>> START

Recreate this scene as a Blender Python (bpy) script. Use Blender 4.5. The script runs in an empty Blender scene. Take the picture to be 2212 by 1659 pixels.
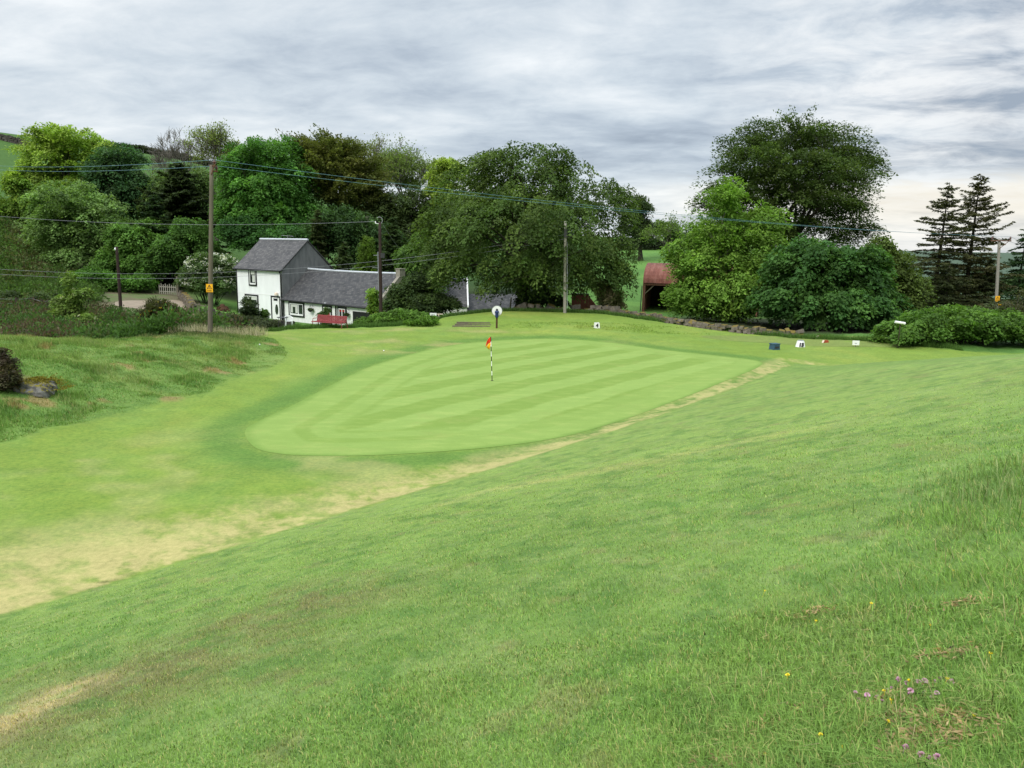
import bpy, math, random
import numpy as np
from mathutils import Vector, Matrix

scene = bpy.context.scene
COL = scene.collection
R = math.radians
rs = np.random.RandomState(7)
random.seed(7)

# ------------------------------------------------------------------ camera
CZ = 5.6
PITCH, ROLL = 0.177, 0.018
cam_d = bpy.data.cameras.new("camera")
cam = bpy.data.objects.new("camera", cam_d)
COL.objects.link(cam)
cam_d.sensor_width = 36.0
cam_d.lens = 36.0 * 1661.0 / 2212.0
cam_d.clip_start = 0.05
cam_d.clip_end = 20000
cam.matrix_world = Matrix.Translation((0, 0, CZ)) @ Matrix.Rotation(R(90) - PITCH, 4, 'X') @ Matrix.Rotation(ROLL, 4, 'Z')
scene.camera = cam

# ------------------------------------------------------------------ sky, sun, exposure
SUN_EL, SUN_AZ = R(42), R(208)          # azimuth clockwise from +Y: behind the camera, a little to the left
world = bpy.data.worlds.new("World")
scene.world = world
world.use_nodes = True
wn, wl = world.node_tree.nodes, world.node_tree.links
wn.clear()


def N(nodes, t, **kw):
    n = nodes.new(t)
    for k, v in kw.items():
        if k == 'inp':
            for a, b in v.items():
                n.inputs[a].default_value = b
        else:
            setattr(n, k, v)
    return n


def ramp(nodes, pts, interp='LINEAR'):
    n = nodes.new('ShaderNodeValToRGB')
    n.color_ramp.interpolation = interp
    el = n.color_ramp.elements
    while len(el) < len(pts):
        el.new(0.5)
    for e, (p, c) in zip(el, pts):
        e.position = p
        e.color = (*c, 1) if len(c) == 3 else c
    return n


def math_n(nodes, links, op, a, b=None, clamp=False):
    n = nodes.new('ShaderNodeMath')
    n.operation = op
    n.use_clamp = clamp
    for i, v in enumerate((a, b)):
        if v is None:
            continue
        if isinstance(v, (int, float)):
            n.inputs[i].default_value = v
        else:
            links.new(v, n.inputs[i])
    return n.outputs[0]


def mix_c(nodes, links, fac, a, b, mode='MIX'):
    n = nodes.new('ShaderNodeMix')
    n.data_type = 'RGBA'
    n.blend_type = mode
    for sock, v in ((n.inputs[0], fac), (n.inputs[6], a), (n.inputs[7], b)):
        if isinstance(v, (int, float)):
            sock.default_value = v
        elif isinstance(v, tuple):
            sock.default_value = (*v, 1) if len(v) == 3 else v
        else:
            links.new(v, sock)
    return n.outputs[2]


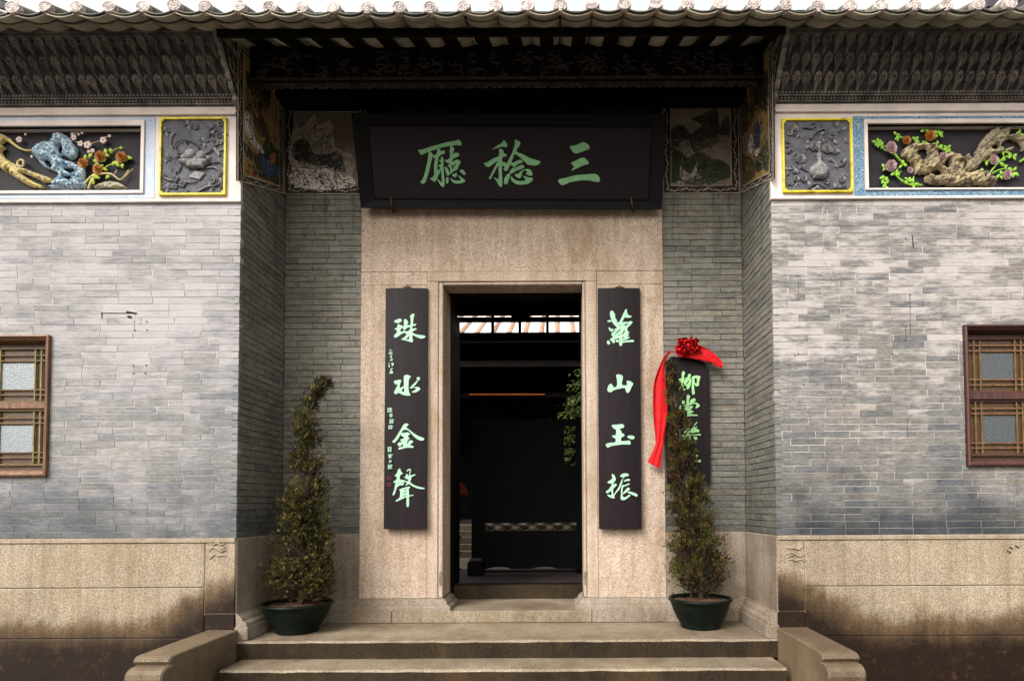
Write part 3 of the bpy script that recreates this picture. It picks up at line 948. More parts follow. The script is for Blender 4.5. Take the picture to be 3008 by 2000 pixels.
bx('fillet', XL + 0.004, XR - 0.004, BY - 0.02, BY - 0.001, P(1500, 232, BY).z - 0.008, P(1500, 232, BY).z + 0.008, M_carve, bm)
rc = random.Random(4)
m = MB()
for i in range(150):
    cx = rc.uniform(XL + 0.1, XR - 0.1); cz = rc.uniform(zb0 + 0.06, zb1 - 0.09)
    a0 = rc.uniform(0, 6.28); sgn = rc.choice((-1, 1)); r0 = rc.uniform(0.02, 0.055)
    pts = []
    for j in range(9):
        t = j / 8; a = a0 + sgn * t * 4.2; r_ = r0 * (1 - 0.75 * t)
        pts.append((cx + r_ * math.cos(a) * 1.5, BY - 0.006 - 0.012 * t, cz + r_ * math.sin(a)))
    m.tube(pts, [0.007 * (1 - 0.6 * j / 8) + 0.002 for j in range(9)], 5)
m.build('scroll_carving', M_carve, bm, True)
# scalloped fringe
me_s = MB()
n = 15; pts = []
for i in range(n + 1):
    t = i / n
    pts.append((-0.062 + 0.124 * t, 0, -0.026 - 0.018 * abs(math.sin(t * math.pi * 2)) - 0.006 * math.cos(t * math.pi * 2)))
me_s.extrude([(0.062, 0, 0.0), (-0.062, 0, 0.0)] + [(p[0], p[1], p[2]) for p in pts], (0, 0.02, 0))
me_fr = mesh_data('fringe', me_s.v, me_s.f, M_carve)
xx = XL + 0.07
while xx < XR - 0.06:
    inst('fringe', me_fr, (xx, BY - 0.004, zb0 + 0.002), bm)
    xx += 0.127
# inner purlin, added as black fill for the shaded gap above the frescoes
bx('dark_gap_bar', XL + 0.004, XR - 0.004, 5.40, 5.60, P(1500, 300, 5.5).z, 5.9, M_wood_black, bm)

# ------------------------------------------------------------------ carved brick cornices
CT = (4.50, zroof(4.50) - 0.052)             # top edge  (y, z)
CB = (4.835, P(400, 316, 4.835).z)           # bottom edge
def cy(z):
    t = (z - CB[1]) / (CT[1] - CB[1])
    return CB[0] + (CT[0] - CB[0]) * t
CK = (CB[0] - CT[0]) / (CT[1] - CB[1])       # how far the cornice leans out per metre of height
def leaf_bracket(H):
    """acanthus bracket: lobed leaf leaning out with the cornice, swelling and curling over at the tip; origin at its foot"""
    m = MB(); n = 10
    rows = []
    for i in range(n + 1):
        t = i / n
        z = H * t
        y = -CK * z * (0.70 + 0.30 * t) - 0.026 * math.sin(math.pi * t * 0.9) - 0.004
        wd = float(np.interp(t, [0, .3, .55, .8, 1], [.007, .010, .014, .018, .010])) + (0.003 if i % 2 else -0.003)
        if i == n: wd = 0.007
        rows.append([(-wd, y + 0.030, z - 0.012), (-wd, y + 0.008, z - 0.004), (-wd * 0.5, y - 0.002, z), (0, y - 0.012, z + 0.002), (wd * 0.5, y - 0.002, z), (wd, y + 0.008, z - 0.004), (wd, y + 0.030, z - 0.012)])
    v = [p for r_ in rows for p in r_]
    f = [(i * 7 + j, i * 7 + j + 1, i * 7 + j + 8, i * 7 + j + 7) for i in range(n) for j in range(6)]
    f.append(tuple(n * 7 + j for j in range(7)))
    m.add(v, f)
    yt = -CK * H
    for fx, ft, fr in ((0, 0.98, .016), (.015, 0.92, .0145), (.024, 0.80, .0135), (.024, 0.66, .012), (.019, 0.53, .010), (.013, 0.41, .008)):
        for sg in ((1,) if fx == 0 else (-1, 1)):
            m.ball((sg * fx, yt * ft * (0.70 + 0.30 * ft) - 0.026 * math.sin(math.pi * ft * 0.9) - 0.002 - (0.006 if ft > 0.9 else 0), H * ft), fr, 5, 4, sz=1.25)
    return mesh_data('leaf_bracket', m.v, m.f, M_cornice)
me_leaf = leaf_bracket((CT[1] - CB[1]) * 0.26 * 1.04)
me_dent = mesh_data('dentil', *(lambda m: (m.v, m.f))(MB().box(-0.009, 0.009, -0.008, 0.012, -0.008, 0.008)), M_cornice)

def cornice(x0, x1, inner, label, phase):
    o = thing('carved_cornice', ((x0 + x1) / 2, 4.7, CB[1]), label, 'cornice')
    MB().extrude([(x0, CB[0] + 0.05, CB[1]), (x0, CB[0] + 0.03, CB[1]), (x0, CT[0] + 0.105, CT[1]), (x0, CT[0] + 0.105, CT[1] + 0.05), (x0, CB[0] + 0.3, CT[1] + 0.05), (x0, CB[0] + 0.3, CB[1])], (x1 - x0, 0, 0)).build('core', M_cornice, o)
    zs = [P(400, y, cy_).z for y, cy_ in ((286, 4.80), (226, 4.70), (163, 4.60), (97, 4.50))]
    zs = [CB[1] + (CT[1] - CB[1]) * t for t in (0.15, 0.41, 0.67, 0.92)]
    # moulded strips between the tiers
    for z, t in ((CB[1] + 0.012, 0.018), (CB[1] + 0.044, 0.014)):
        bx('strip', x0, x1, cy(z) - t, cy(z) + 0.03, z - 0.005, z + 0.004, M_cornice, o)
    bx('crown_strip', x0, x1, CT[0] - 0.012, CT[0] + 0.06, CT[1] - 0.004, CT[1] + 0.03, M_cornice, o)
    bx('crown_strip', x0, x1, CT[0] + 0.006, CT[0] + 0.08, CT[1] - 0.022, CT[1] - 0.008, M_cornice, o)
    bx('crown_strip', x0, x1, CT[0] - 0.030, CT[0] + 0.06, CT[1] + 0.032, CT[1] + 0.046, M_cornice, o)
    for z in (CB[1] + 0.028, CB[1] + 0.060):
        x = x0 + 0.02
        dm = MB()
        while x < x1 - 0.01:
            dm.box(x - 0.008, x + 0.008, cy(z) - 0.012, cy(z) + 0.02, z - 0.009, z + 0.007)
            x += 0.030
        dm.build('dentil_row', M_cornice, o, kind='stuff')
    z = CT[1] + 0.013; x = x0 + 0.02; dm = MB()
    while x < x1:
        dm.ball((x, CT[0] - 0.014, z), 0.008, 5, 4); x += 0.034
    dm.build('bead_row', M_cornice, o, kind='stuff')
    for ti in range(3):
        z = zs[ti]; y = cy(z) + 0.006
        hs = 1.0
        sp = 0.0900 + 0.0012 * ti
        n = int((x1 - x0) / sp)
        for i in range(n):
            x = (x1 - 0.045 - i * sp) if inner == 'hi' else (x0 + 0.045 + i * sp)
            x += (sp * 0.5 if ti == 1 else 0) * (-1 if inner == 'hi' else 1)
            if x < x0 + 0.02 or x > x1 - 0.02: continue
            inst('leaf_bracket', me_leaf, (x, y, z), o, rot=(rnd.uniform(-.05, .05), rnd.uniform(-.06, .06), rnd.uniform(-.08, .08)), scale=(1.0, 1.0, hs))
        bx('shelf', x0, x1, cy(zs[ti + 1]) + 0.030, cy(zs[ti + 1]) + 0.11, zs[ti + 1] - 0.010, zs[ti + 1] - 0.002, M_cornice, o)
    # stepped corbel end facing the recess
    xa = x1 - 0.002 if inner == 'hi' else x0 - 0.036
    pts = [(CB[0] + 0.05, CB[1] - 0.10), (CB[0] - 0.012, CB[1] - 0.10), (CB[0] - 0.03, CB[1] - 0.075), (CB[0] - 0.012, CB[1] - 0.05), (CB[0] - 0.02, CB[1] - 0.03)]
    k = 7
    for i in range(k):
        z0_, z1_ = CB[1] + (CT[1] + 0.05 - CB[1]) * i / k, CB[1] + (CT[1] + 0.05 - CB[1]) * (i + 1) / k
        yy = min(cy((z0_ + z1_) / 2), CB[0]) - 0.045
        pts += [(yy + 0.018, z0_), (yy, z0_ + 0.012), (yy - (0.012 if i % 2 else 0.0), z1_ - 0.016), (yy - 0.016, z1_ - 0.004)]
    pts += [(CB[0] + 0.05, CT[1] + 0.05)]
    MB().extrude([(xa, y, z) for y, z in pts], (0.038, 0, 0)).build('stepped_end', M_cornice_lt, o)
    return o, pts, xa
cor_l, ENDPTS, _ = cornice(XMIN, XL - 0.036, 'hi', 'dark carved brick cornice with three tiers of leaves over the left wing', 0)
cor_r, ENDPTS, _ = cornice(XR + 0.036, XMAX, 'lo', 'dark carved brick cornice with three tiers of leaves over the right wing', 1)
# ------------------------------------------------------------------ relief tools
def in_poly(px, py, poly):
    inside = np.zeros(px.shape, bool)
    n = len(poly)
    for i in range(n):
        x0, y0 = poly[i]; x1, y1 = poly[(i + 1) % n]
        c = ((y0 > py) != (y1 > py))
        with np.errstate(divide='ignore', invalid='ignore'):
            xx = (x1 - x0) * (py - y0) / (y1 - y0 if y1 != y0 else 1e-9) + x0
        inside ^= c & (px < xx)
    return inside

def seg_dist(px, py, poly):
    d = np.full(px.shape, 1e9)
    n = len(poly)
    for i in range(n):
        x0, y0 = poly[i]; x1, y1 = poly[(i + 1) % n]
        dx, dy = x1 - x0, y1 - y0
        L = dx * dx + dy * dy + 1e-9
        t = np.clip(((px - x0) * dx + (py - y0) * dy) / L, 0, 1)
        d = np.minimum(d, np.hypot(px - x0 - t * dx, py - y0 - t * dy))
    return d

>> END

## Description of the task
Determine how many lines of the data contain "Blender" and give nothing but that number.

## Written answer
2